--- START OF Task inputs ---

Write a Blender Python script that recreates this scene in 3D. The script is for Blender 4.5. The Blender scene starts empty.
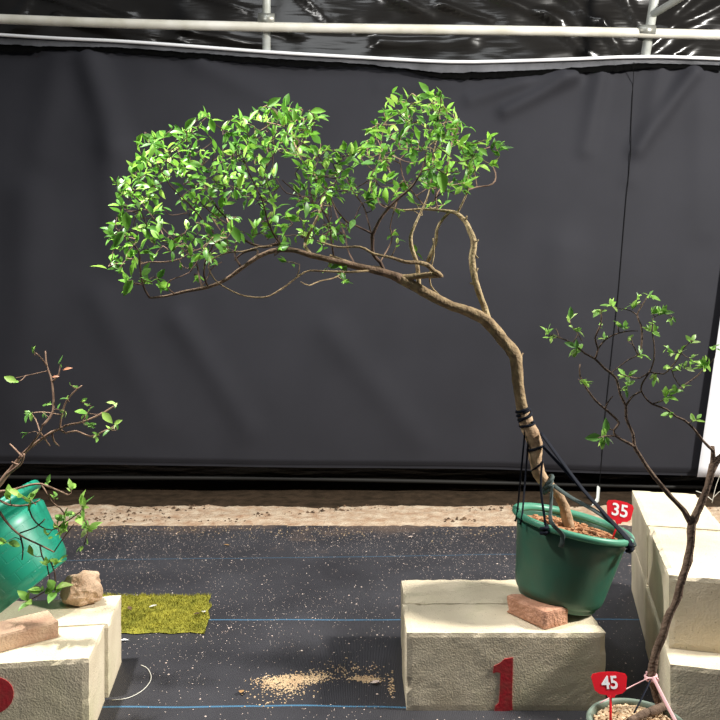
import bpy, bmesh, math, random
from mathutils import Vector, Matrix, noise
from mathutils.geometry import tessellate_polygon
random.seed(7)
C = bpy.context.scene.collection
F, HZ, CH = 738.0, 329.0, 0.934          # focal length in pixels, horizon row, camera height (m)
R = math.radians

def P(px, py, Y):                         # the place at depth Y that the photo shows at a pixel
    return Vector(((px-360)*Y/F, Y, CH-(py-HZ)*Y/F))
def G(px, py, z=0.0):                     # same, on a horizontal level z
    Y = F*(CH-z)/(py-HZ)
    return Vector(((px-360)*Y/F, Y, z))

# ------------------------------------------------------------------ materials
def mat(name, col, rough=.7, spec=.4, var=None, scale=20., bump=0., bscale=60., detail=6., trans=0., metal=0.):
    m = bpy.data.materials.new(name); m.use_nodes = True
    nt = m.node_tree; N = nt.nodes; L = nt.links
    b = N['Principled BSDF']
    b.inputs['Base Color'].default_value = (*col, 1)
    b.inputs['Roughness'].default_value = rough
    b.inputs['Specular IOR Level'].default_value = spec
    b.inputs['Metallic'].default_value = metal
    tc = N.new('ShaderNodeTexCoord')
    if var:
        n = N.new('ShaderNodeTexNoise'); n.inputs['Scale'].default_value = scale; n.inputs['Detail'].default_value = detail
        L.new(tc.outputs['Object'], n.inputs['Vector'])
        r = N.new('ShaderNodeValToRGB')
        r.color_ramp.elements[0].position = .32; r.color_ramp.elements[1].position = .68
        r.color_ramp.elements[0].color = (*var, 1); r.color_ramp.elements[1].color = (*col, 1)
        L.new(n.outputs['Fac'], r.inputs['Fac']); L.new(r.outputs['Color'], b.inputs['Base Color'])
    if bump:
        n2 = N.new('ShaderNodeTexNoise'); n2.inputs['Scale'].default_value = bscale; n2.inputs['Detail'].default_value = 5
        L.new(tc.outputs['Object'], n2.inputs['Vector'])
        bp = N.new('ShaderNodeBump'); bp.inputs['Strength'].default_value = bump; bp.inputs['Distance'].default_value = .01
        L.new(n2.outputs['Fac'], bp.inputs['Height']); L.new(bp.outputs['Normal'], b.inputs['Normal'])
    return m

def leaf_mat(name, cols, trans=.35):
    m = bpy.data.materials.new(name); m.use_nodes = True
    nt = m.node_tree; N = nt.nodes; L = nt.links
    b = N['Principled BSDF']; b.inputs['Roughness'].default_value = .42; b.inputs['Specular IOR Level'].default_value = .45
    at = N.new('ShaderNodeAttribute'); at.attribute_name = 'tint'
    r = N.new('ShaderNodeValToRGB')
    el = r.color_ramp.elements
    el[0].position = 0; el[1].position = 1
    el[0].color = (*cols[0], 1); el[1].color = (*cols[-1], 1)
    for i, c in enumerate(cols[1:-1]):
        e = el.new((i+1)/(len(cols)-1)); e.color = (*c, 1)
    L.new(at.outputs['Fac'], r.inputs['Fac']); L.new(r.outputs['Color'], b.inputs['Base Color'])
    t = N.new('ShaderNodeBsdfTranslucent'); L.new(r.outputs['Color'], t.inputs['Color'])
    mx = N.new('ShaderNodeMixShader'); mx.inputs[0].default_value = trans
    L.new(b.outputs[0], mx.inputs[1]); L.new(t.outputs[0], mx.inputs[2])
    L.new(mx.outputs[0], N['Material Output'].inputs['Surface'])
    return m

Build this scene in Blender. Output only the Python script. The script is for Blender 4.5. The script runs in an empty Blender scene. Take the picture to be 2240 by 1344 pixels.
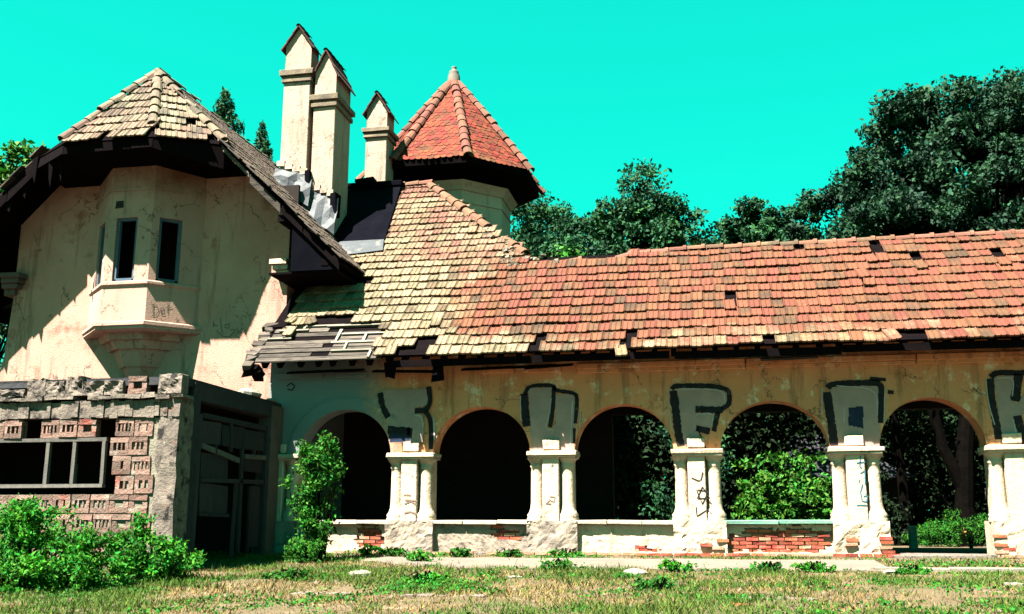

--- END OF Task inputs ---

> Your instructions:
Copy every line of the data word for word, omitting the images.

> Response to the exercise:
Write a Blender Python script that recreates this scene in 3D. The script is for Blender 4.5. The Blender scene starts empty.
import bpy, bmesh, math, random
from mathutils import Vector, Matrix, noise
from mathutils.geometry import tessellate_polygon
random.seed(7)
C = bpy.context.scene.collection
F, HZ, CH = 738.0, 329.0, 0.934          # focal length in pixels, horizon row, camera height (m)
R = math.radians

def P(px, py, Y):                         # the place at depth Y that the photo shows at a pixel
    return Vector(((px-360)*Y/F, Y, CH-(py-HZ)*Y/F))
def G(px, py, z=0.0):                     # same, on a horizontal level z
    Y = F*(CH-z)/(py-HZ)
    return Vector(((px-360)*Y/F, Y, z))

# ------------------------------------------------------------------ materials
def mat(name, col, rough=.7, spec=.4, var=None, scale=20., bump=0., bscale=60., detail=6., trans=0., metal=0.):
    m = bpy.data.materials.new(name); m.use_nodes = True
    nt = m.node_tree; N = nt.nodes; L = nt.links
    b = N['Principled BSDF']
    b.inputs['Base Color'].default_value = (*col, 1)
    b.inputs['Roughness'].default_value = rough
    b.inputs['Specular IOR Level'].default_value = spec
    b.inputs['Metallic'].default_value = metal
    tc = N.new('ShaderNodeTexCoord')
    if var:
        n = N.new('ShaderNodeTexNoise'); n.inputs['Scale'].default_value = scale; n.inputs['Detail'].default_value = detail
        L.new(tc.outputs['Object'], n.inputs['Vector'])
        r = N.new('ShaderNodeValToRGB')
        r.color_ramp.elements[0].position = .32; r.color_ramp.elements[1].position = .68
        r.color_ramp.elements[0].color = (*var, 1); r.color_ramp.elements[1].color = (*col, 1)
        L.new(n.outputs['Fac'], r.inputs['Fac']); L.new(r.outputs['Color'], b.inputs['Base Color'])
    if bump:
        n2 = N.new('ShaderNodeTexNoise'); n2.inputs['Scale'].default_value = bscale; n2.inputs['Detail'].default_value = 5
        L.new(tc.outputs['Object'], n2.inputs['Vector'])
        bp = N.new('ShaderNodeBump'); bp.inputs['Strength'].default_value = bump; bp.inputs['Distance'].default_value = .01
        L.new(n2.outputs['Fac'], bp.inputs['Height']); L.new(bp.outputs['Normal'], b.inputs['Normal'])
    return m

def leaf_mat(name, cols, trans=.35):
    m = bpy.data.materials.new(name); m.use_nodes = True
    nt = m.node_tree; N = nt.nodes; L = nt.links
    b = N['Principled BSDF']; b.inputs['Roughness'].default_value = .42; b.inputs['Specular IOR Level'].default_value = .45
    at = N.new('ShaderNodeAttribute'); at.attribute_name = 'tint'
    r = N.new('ShaderNodeValToRGB')
    el = r.color_ramp.elements
    el[0].position = 0; el[1].position = 1
    el[0].color = (*cols[0], 1); el[1].color = (*cols[-1], 1)
    for i, c in enumerate(cols[1:-1]):
        e = el.new((i+1)/(len(cols)-1)); e.color = (*c, 1)
    L.new(at.outputs['Fac'], r.inputs['Fac']); L.new(r.outputs['Color'], b.inputs['Base Color'])
    t = N.new('ShaderNodeBsdfTranslucent'); L.new(r.outputs['Color'], t.inputs['Color'])
    mx = N.new('ShaderNodeMixShader'); mx.inputs[0].default_value = trans
    L.new(b.outputs[0], mx.inputs[1]); L.new(t.outputs[0], mx.inputs[2])
    L.new(mx.outputs[0], N['Material Output'].inputs['Surface'])
    return m

Build this scene in Blender. Output only the Python script. The script is for Blender 4.5. The script runs in an empty Blender scene. Take the picture to be 2240 by 1344 pixels.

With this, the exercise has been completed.